Lord Horam
Main Page: Lord Horam (Conservative - Life peer)Department Debates - View all Lord Horam's debates with the Wales Office
(5 years, 4 months ago)
Grand CommitteeMy Lords, I was born in Preston—proud Preston, I say to my noble friend Lord Inglewood —in Lancashire, went to school in Wakefield in Yorkshire and in my first incarnation in the House of Commons was Member of Parliament for Gateshead, so I am a fully paid-up northerner and therefore inevitably, to some extent, a regional policy junkie. I even managed to persuade the good burghers of Orpington, who I later represented in Parliament, that it had some merits as an approach to policy.
I too pay my respects and send some gratitude to the noble Lord, Lord Heseltine, for his lifelong championing of regional policy. No one will ever forget his intervention in Liverpool after the Toxteth riots. I am sure, as he will understand, that he is not quite on a par in the Liverpool pantheon with Bill Shankly, but none the less there is still a great deal of respect and affection for him in Liverpool. Of course, as the noble Lord, Lord Adonis, pointed out, there was also his work in the Docklands.

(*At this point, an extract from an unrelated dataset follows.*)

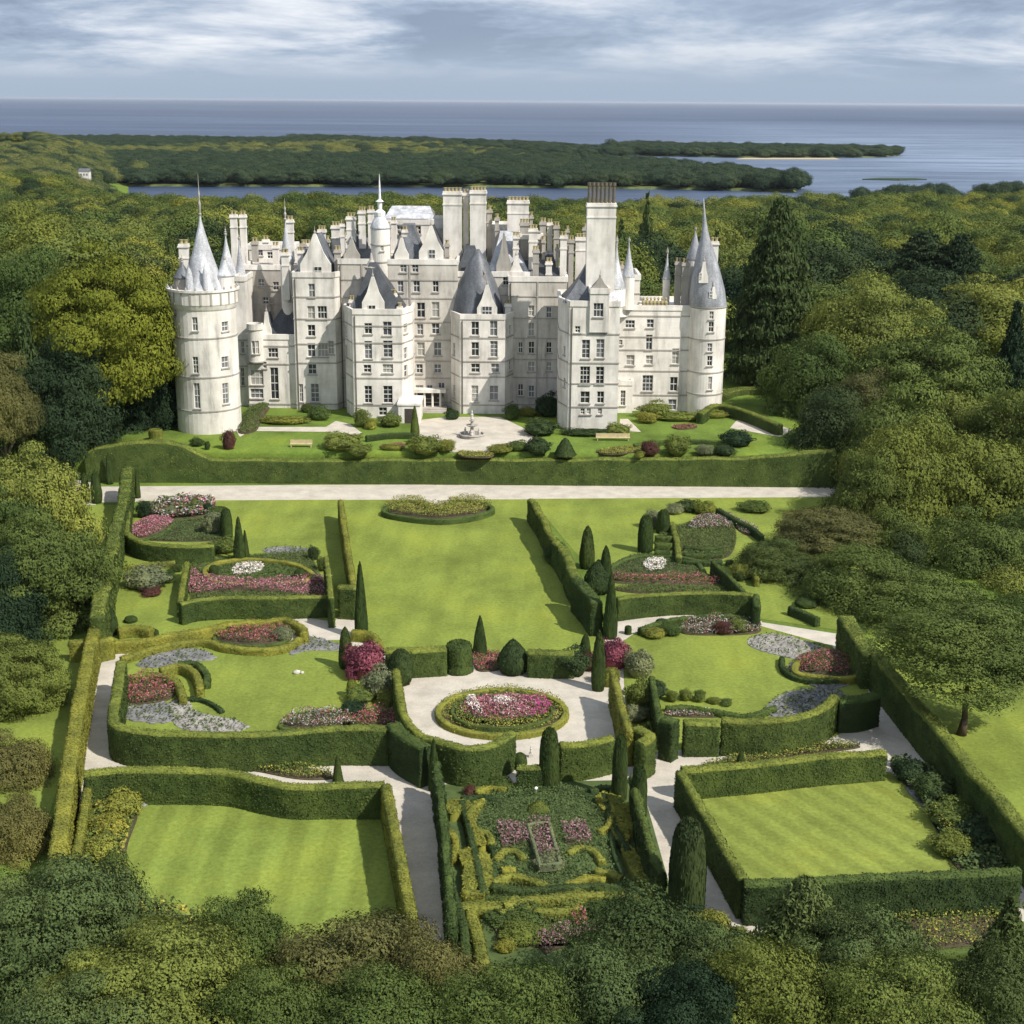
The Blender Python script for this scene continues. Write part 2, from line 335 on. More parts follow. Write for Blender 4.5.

Collectively, I am afraid, for Governments over the years, Labour or Conservative, the results of regional policy are very mixed indeed. There are, as the noble Lord, Lord Turnbull, pointed out, vast improvements in the city centres of our big cities, but too often there are long strands of dreary suburbs and sad small towns that have lost their purpose. There is still far too great a gulf between London and the extremities of the United Kingdom.
I go to Germany quite often and, remembering that it started from what it calls “Stunde Null”—ground zero —when it was a mountain of rubble, what it has done in the intervening period is remarkable. It also went through the refrigeration of East Germany for part of that time. Going from Stralsund in the north to Munich in the south, there is a much greater sense of modernity and equality between the various cities and towns.
I welcome the report from the noble Lord, Lord Heseltine, which is another brave, considered stab at doing better next time. First, I totally agree with the need to have someone in charge. Historically, the model is Joe Chamberlain in 19th-century Birmingham, but now we have Andy Street, Andy Burnham, Ben Houchen in Teeside and so forth. I hope that they can become the model for a new period of dynamic mayors. As the noble Lord also said, we need drive at the centre to match up the drive at the regional and city level. He was such a person when he was in government. I served with him in the Cabinet Office and well understood the drive he put into it so successfully. That is essential.
The second thing is skills. We have lots of graduates with lots of skills but we do not have enough non-graduates with plenty of skills. As the noble Lord, Lord Layard, pointed out in a debate the other day on apprenticeships, secondary education and further education, we need a way through, an uncapping of the further education side of our educational system so that it is on a par with university education, which we have done so well in. Until further education becomes an equal and sensible course, we will not get the skills we need in our non-academic young people.
Infrastructure is the third thing. Of course we need the right things in transport, housing and so on, but we must not forget the value of cultural spending in our regional and city developments. Who can deny the impact of Frank Gehry’s Guggenheim Museum in Bilbao? It was transformative and an example of how sensible and frankly gigantic spending has reaped rewards on a massive scale. All this will cost money, but as Paul Johnson of the Institute for Fiscal Studies pointed out in a very good article in the Times the week before last, there is at the moment a particular space for more public spending. After seven or eight years, the deficit is now quite low, thank heavens, although the national debt is high. Interests rates are extraordinarily low and will remain low over the next two or three years as a result of the Bank of England’s term funding scheme. We can therefore increase public spending. We should do that much more than reducing taxation which, particularly for the rich, is a very bad idea at this time. The state needs every penny of income to finance the expenditure we need not only in this area but in other areas as well, not only on regional issues but on the police, social care and justice which have become underfunded. If we do that, and if at the same time we look to devolving more powers to our city regions and to our cities, we will be doing the right thing. If that shows that we are becoming more European, how ironic it is that on leaving Europe we should be becoming more European. I am afraid that whether we like it or not it is the right thing to do socially and economically as well as regionally.